Estamos no Ano Europeu do Património Cultural. Qual é o contributo das fundações para a preservação desse património?

A partir da experiência concreta da Fundação Eugénio de Almeida, posso afirmar que as fundações têm um papel muito importante na preservação do património e na sua revitalização, mas não apenas no património construído. O apoio a projetos culturais contribui também para a criação de um património imaterial e civilizacional. E aí temas como a integração dos migrantes, a promoção da língua, o apoio ao jovens criadores são coisas que, na primeira linha, podem não ser imediatamente associadas, mas são elos concretos na contemporaneidade para construir essa identidade e esse esteio de património cultural civilizacional.

Que papel pode ter a filantropia na coesão das sociedades atuais?

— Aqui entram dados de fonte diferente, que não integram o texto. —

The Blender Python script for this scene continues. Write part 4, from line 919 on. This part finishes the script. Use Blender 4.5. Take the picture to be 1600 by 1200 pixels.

O papel das fundações pode não ser comparável em volume e em valor com as políticas públicas. Cada coisa tem o seu lugar e sua escala, mas as fundações podem ser agentes ativos da concretização das políticas públicas de coesão social, de transformação da sociedade pela educação, de integração de minorias, de robustecimento do papel das mulheres. Quer no âmbito de parcerias e colaborações com instituições públicas, no âmbito das políticas públicas, quer por si, no seu espírito de independência, de sentido de risco, de inovação, as fundações têm um papel muito ativo. Elas são simultaneamente lugares de pensamento e espaço de ação concreta. Isto faz uma diferença enorme. E não estão muito preocupadas com os ciclos, eleitorais ou outros, nem, em primeira linha, com a questão lucrativa, porque são por definição não-lucrativas. Esse conjunto de razões talvez ajude a perceber como é que as fundações fazem a diferença.